Objective → Reproduce precisely the lines of the listing below, starting with the line that contains "Recreate this scene" and stopping after the line that contains "sc.cycles.max_bounces = 6;"; include nothing else.

Supplied records →
********************
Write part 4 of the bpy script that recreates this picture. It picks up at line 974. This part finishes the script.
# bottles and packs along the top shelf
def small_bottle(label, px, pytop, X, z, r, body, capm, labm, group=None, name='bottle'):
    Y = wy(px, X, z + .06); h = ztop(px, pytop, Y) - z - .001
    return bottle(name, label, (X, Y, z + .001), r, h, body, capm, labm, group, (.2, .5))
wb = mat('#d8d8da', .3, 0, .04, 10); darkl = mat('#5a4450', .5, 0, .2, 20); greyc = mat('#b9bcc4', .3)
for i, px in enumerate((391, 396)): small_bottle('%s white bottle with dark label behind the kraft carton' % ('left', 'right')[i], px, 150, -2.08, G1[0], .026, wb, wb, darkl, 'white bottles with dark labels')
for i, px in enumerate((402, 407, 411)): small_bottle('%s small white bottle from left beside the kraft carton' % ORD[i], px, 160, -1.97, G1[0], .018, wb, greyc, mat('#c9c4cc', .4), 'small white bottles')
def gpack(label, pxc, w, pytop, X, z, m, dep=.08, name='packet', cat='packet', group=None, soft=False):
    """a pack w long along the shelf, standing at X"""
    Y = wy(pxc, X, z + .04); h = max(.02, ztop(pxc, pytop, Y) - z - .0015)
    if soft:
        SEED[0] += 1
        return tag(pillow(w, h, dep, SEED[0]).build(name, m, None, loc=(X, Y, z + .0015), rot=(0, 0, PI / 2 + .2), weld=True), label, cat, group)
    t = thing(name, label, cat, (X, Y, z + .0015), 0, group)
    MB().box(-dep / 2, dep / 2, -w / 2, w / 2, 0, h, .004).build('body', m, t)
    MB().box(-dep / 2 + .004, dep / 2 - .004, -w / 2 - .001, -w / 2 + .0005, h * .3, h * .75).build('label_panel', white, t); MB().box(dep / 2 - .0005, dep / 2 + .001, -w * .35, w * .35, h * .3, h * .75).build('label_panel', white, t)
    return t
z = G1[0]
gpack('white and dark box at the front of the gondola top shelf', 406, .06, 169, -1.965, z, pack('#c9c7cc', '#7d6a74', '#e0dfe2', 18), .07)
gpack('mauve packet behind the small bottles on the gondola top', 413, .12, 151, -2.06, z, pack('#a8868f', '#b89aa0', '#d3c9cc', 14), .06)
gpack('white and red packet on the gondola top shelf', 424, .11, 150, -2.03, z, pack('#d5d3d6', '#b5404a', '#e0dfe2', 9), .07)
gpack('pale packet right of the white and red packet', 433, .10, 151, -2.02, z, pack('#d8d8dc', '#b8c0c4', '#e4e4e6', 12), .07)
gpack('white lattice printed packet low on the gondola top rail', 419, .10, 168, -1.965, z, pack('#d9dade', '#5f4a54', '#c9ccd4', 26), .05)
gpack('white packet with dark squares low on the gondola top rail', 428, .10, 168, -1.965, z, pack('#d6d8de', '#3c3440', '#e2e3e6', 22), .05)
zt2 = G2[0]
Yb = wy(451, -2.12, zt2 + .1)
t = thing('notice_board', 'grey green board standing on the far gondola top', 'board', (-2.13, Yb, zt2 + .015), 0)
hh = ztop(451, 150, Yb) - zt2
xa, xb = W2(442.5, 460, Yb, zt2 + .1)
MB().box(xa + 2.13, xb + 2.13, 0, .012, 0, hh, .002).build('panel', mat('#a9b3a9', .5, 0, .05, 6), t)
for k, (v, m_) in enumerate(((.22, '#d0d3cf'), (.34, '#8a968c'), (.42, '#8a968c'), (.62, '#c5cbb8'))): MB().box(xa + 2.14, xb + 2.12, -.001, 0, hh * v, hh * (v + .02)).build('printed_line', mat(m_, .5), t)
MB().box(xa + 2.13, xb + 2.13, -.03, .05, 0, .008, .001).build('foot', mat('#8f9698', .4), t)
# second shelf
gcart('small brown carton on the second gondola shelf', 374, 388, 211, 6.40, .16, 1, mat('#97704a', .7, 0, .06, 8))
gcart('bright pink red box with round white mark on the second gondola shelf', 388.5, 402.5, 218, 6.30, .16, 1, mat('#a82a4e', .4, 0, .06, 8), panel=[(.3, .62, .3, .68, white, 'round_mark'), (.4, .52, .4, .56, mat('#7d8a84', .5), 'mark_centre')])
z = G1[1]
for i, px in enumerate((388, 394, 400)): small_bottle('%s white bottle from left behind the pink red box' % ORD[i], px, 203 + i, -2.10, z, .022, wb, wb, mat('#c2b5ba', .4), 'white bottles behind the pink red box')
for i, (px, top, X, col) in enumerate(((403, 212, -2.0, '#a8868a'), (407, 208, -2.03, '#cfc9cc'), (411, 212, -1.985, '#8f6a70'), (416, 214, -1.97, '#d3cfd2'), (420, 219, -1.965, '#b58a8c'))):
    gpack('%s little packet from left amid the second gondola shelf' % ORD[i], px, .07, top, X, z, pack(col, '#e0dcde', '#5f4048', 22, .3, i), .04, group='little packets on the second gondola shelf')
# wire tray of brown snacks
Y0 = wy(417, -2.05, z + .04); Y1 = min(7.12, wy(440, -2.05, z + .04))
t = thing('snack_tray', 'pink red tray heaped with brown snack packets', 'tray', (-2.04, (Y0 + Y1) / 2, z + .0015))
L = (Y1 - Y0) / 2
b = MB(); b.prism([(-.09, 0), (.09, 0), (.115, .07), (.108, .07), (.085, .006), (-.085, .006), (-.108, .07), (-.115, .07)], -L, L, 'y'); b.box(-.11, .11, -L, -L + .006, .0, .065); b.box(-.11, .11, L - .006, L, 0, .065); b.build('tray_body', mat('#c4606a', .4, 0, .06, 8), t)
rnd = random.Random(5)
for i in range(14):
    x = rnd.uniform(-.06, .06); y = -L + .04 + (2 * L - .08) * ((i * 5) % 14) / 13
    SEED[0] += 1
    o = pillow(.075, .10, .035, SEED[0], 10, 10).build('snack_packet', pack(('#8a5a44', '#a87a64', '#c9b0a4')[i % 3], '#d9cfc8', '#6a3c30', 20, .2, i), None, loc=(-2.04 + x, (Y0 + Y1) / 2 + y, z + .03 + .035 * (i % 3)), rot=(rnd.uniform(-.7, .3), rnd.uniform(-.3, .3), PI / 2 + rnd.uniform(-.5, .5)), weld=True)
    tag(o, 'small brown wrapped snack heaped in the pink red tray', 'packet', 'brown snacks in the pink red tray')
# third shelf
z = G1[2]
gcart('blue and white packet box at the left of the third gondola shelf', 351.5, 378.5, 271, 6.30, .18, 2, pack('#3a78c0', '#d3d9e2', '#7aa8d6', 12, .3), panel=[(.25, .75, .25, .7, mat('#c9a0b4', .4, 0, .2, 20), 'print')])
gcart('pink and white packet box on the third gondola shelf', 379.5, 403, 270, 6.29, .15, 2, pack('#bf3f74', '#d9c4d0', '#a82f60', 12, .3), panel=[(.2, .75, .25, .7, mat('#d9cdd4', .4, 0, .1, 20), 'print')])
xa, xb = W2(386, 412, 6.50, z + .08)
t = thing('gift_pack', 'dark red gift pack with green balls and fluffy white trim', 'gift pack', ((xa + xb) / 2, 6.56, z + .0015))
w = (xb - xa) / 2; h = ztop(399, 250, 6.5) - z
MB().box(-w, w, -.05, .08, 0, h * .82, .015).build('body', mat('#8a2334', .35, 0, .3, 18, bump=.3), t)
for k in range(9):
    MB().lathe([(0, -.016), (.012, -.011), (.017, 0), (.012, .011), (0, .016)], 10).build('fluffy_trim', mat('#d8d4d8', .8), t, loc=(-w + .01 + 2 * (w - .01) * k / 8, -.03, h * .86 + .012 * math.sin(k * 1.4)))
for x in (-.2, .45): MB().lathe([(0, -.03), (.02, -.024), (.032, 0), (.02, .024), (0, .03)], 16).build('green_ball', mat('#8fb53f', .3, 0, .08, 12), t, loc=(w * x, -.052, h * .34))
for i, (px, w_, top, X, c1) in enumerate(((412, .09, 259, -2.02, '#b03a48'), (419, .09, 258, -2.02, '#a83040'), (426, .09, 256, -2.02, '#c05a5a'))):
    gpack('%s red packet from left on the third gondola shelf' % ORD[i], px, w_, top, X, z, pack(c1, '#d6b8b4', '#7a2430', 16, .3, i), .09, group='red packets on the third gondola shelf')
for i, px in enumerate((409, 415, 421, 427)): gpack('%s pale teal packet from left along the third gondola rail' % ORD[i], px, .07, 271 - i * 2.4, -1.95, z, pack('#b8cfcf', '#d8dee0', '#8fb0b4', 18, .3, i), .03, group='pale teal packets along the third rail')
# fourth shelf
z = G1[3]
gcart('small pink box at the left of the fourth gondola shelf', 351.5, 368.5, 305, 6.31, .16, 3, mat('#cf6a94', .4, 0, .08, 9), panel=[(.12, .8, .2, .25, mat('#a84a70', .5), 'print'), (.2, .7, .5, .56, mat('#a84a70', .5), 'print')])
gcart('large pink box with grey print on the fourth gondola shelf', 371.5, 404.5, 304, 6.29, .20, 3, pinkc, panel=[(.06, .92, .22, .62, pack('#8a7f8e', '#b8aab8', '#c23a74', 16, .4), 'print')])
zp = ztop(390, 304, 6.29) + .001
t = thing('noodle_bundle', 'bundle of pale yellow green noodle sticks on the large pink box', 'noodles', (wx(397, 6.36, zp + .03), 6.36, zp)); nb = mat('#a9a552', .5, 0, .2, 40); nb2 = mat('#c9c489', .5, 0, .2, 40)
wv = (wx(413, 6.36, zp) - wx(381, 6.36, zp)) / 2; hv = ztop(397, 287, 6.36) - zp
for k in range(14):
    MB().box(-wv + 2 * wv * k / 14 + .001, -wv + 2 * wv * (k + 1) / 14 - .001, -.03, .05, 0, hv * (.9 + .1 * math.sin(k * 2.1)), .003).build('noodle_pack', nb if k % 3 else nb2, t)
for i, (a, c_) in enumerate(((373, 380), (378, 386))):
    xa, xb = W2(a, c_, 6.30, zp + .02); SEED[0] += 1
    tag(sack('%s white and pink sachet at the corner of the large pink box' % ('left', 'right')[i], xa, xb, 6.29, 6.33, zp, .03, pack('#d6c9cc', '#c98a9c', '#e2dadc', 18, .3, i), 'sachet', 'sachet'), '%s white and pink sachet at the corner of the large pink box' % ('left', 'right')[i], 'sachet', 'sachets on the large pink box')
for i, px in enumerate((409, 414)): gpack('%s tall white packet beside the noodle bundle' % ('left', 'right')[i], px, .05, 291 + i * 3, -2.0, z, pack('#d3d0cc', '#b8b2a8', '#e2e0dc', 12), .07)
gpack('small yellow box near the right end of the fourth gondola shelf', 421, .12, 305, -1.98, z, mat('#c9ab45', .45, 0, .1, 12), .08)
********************
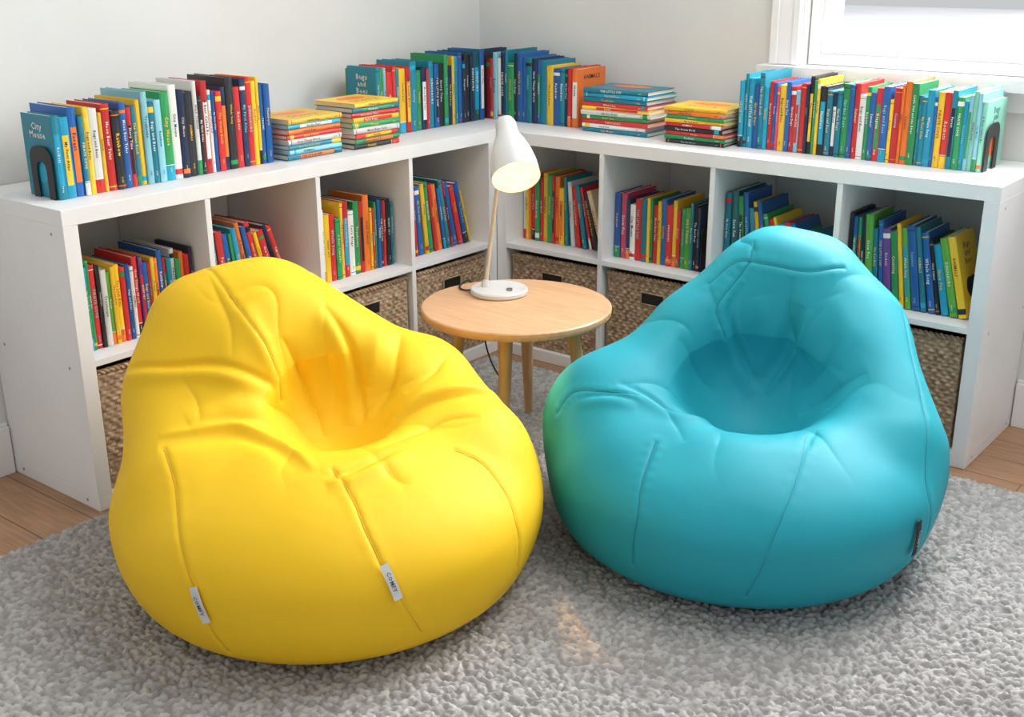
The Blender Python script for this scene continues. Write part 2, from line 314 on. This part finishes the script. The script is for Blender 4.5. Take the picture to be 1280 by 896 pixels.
********************
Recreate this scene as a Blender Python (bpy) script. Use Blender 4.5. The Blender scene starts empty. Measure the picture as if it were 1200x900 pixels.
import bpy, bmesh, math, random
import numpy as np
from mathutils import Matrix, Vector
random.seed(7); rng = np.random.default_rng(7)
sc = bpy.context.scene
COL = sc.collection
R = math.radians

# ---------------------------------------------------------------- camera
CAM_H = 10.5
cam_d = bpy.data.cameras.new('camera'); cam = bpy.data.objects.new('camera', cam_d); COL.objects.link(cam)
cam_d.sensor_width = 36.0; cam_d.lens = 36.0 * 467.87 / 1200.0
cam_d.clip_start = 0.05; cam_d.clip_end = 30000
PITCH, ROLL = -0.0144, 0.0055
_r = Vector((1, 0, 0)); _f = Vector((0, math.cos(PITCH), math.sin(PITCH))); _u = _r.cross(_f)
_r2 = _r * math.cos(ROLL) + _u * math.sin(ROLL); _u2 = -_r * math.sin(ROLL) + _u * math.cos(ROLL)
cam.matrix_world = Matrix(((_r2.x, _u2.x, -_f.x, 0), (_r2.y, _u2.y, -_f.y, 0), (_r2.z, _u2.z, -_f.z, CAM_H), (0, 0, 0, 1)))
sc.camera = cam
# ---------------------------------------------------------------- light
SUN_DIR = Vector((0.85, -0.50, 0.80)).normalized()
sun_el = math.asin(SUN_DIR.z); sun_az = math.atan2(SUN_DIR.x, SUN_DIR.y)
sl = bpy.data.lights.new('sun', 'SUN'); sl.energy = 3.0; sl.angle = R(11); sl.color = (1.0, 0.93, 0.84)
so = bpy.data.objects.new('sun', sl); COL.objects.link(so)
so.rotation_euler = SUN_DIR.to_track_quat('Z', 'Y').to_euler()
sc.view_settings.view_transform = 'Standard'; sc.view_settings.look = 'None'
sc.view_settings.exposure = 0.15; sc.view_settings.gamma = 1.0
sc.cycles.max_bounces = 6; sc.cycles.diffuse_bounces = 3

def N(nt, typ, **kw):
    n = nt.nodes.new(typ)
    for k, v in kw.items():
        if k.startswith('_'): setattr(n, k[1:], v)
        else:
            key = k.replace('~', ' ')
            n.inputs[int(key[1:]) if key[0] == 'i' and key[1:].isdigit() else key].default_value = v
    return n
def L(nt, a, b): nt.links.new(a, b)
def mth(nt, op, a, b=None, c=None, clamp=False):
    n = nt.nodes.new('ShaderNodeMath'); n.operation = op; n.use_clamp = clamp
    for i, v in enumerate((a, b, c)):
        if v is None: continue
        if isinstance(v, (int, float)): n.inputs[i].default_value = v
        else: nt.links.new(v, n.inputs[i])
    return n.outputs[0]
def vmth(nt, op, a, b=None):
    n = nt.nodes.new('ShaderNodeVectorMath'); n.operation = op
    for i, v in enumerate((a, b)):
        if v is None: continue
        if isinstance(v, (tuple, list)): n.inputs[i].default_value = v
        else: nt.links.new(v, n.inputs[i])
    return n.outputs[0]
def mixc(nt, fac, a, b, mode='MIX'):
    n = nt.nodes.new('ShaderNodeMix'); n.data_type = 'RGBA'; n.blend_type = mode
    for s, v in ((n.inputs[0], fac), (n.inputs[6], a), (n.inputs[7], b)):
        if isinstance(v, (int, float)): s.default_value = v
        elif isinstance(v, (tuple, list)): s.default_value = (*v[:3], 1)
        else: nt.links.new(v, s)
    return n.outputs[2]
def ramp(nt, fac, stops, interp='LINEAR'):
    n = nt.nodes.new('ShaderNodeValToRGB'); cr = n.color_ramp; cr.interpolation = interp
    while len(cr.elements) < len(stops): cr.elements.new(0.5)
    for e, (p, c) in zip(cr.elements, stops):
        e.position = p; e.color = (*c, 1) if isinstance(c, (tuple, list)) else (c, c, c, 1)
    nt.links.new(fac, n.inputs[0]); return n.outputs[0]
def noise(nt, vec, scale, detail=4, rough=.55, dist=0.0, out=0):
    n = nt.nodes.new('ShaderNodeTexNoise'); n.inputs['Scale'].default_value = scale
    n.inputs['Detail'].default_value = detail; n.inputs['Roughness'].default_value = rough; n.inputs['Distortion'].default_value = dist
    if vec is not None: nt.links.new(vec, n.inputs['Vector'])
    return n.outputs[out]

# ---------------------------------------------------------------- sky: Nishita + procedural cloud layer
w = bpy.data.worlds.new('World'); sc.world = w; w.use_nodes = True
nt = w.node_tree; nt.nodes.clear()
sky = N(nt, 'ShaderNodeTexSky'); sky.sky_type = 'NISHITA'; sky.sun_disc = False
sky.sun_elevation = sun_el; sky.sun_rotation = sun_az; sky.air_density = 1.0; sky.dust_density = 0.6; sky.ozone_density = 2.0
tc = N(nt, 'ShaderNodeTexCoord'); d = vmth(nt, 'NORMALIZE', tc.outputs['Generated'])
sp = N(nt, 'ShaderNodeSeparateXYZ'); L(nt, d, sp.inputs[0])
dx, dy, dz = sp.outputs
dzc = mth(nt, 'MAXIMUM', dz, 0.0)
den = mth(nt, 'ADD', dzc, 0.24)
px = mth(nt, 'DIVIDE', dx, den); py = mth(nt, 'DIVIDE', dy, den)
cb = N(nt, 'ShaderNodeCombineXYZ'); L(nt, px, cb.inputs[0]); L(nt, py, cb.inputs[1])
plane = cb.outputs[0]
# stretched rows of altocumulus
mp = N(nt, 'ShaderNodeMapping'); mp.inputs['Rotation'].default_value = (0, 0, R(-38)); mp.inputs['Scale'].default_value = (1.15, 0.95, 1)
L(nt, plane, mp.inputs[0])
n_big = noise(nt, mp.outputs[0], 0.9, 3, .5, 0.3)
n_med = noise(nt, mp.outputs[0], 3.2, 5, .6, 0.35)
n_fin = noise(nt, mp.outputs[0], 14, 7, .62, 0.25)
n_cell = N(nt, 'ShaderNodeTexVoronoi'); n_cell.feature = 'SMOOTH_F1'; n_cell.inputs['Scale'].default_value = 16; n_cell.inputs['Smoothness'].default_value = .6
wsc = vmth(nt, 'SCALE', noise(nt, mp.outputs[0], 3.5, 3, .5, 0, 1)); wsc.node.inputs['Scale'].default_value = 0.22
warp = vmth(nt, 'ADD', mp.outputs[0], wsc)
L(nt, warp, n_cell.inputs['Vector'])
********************
In response →
Recreate this scene as a Blender Python (bpy) script. Use Blender 4.5. The Blender scene starts empty. Measure the picture as if it were 1200x900 pixels.
import bpy, bmesh, math, random
import numpy as np
from mathutils import Matrix, Vector
random.seed(7); rng = np.random.default_rng(7)
sc = bpy.context.scene
COL = sc.collection
R = math.radians

# ---------------------------------------------------------------- camera
CAM_H = 10.5
cam_d = bpy.data.cameras.new('camera'); cam = bpy.data.objects.new('camera', cam_d); COL.objects.link(cam)
cam_d.sensor_width = 36.0; cam_d.lens = 36.0 * 467.87 / 1200.0
cam_d.clip_start = 0.05; cam_d.clip_end = 30000
PITCH, ROLL = -0.0144, 0.0055
_r = Vector((1, 0, 0)); _f = Vector((0, math.cos(PITCH), math.sin(PITCH))); _u = _r.cross(_f)
_r2 = _r * math.cos(ROLL) + _u * math.sin(ROLL); _u2 = -_r * math.sin(ROLL) + _u * math.cos(ROLL)
cam.matrix_world = Matrix(((_r2.x, _u2.x, -_f.x, 0), (_r2.y, _u2.y, -_f.y, 0), (_r2.z, _u2.z, -_f.z, CAM_H), (0, 0, 0, 1)))
sc.camera = cam
# ---------------------------------------------------------------- light
SUN_DIR = Vector((0.85, -0.50, 0.80)).normalized()
sun_el = math.asin(SUN_DIR.z); sun_az = math.atan2(SUN_DIR.x, SUN_DIR.y)
sl = bpy.data.lights.new('sun', 'SUN'); sl.energy = 3.0; sl.angle = R(11); sl.color = (1.0, 0.93, 0.84)
so = bpy.data.objects.new('sun', sl); COL.objects.link(so)
so.rotation_euler = SUN_DIR.to_track_quat('Z', 'Y').to_euler()
sc.view_settings.view_transform = 'Standard'; sc.view_settings.look = 'None'
sc.view_settings.exposure = 0.15; sc.view_settings.gamma = 1.0
sc.cycles.max_bounces = 6; sc.cycles.diffuse_bounces = 3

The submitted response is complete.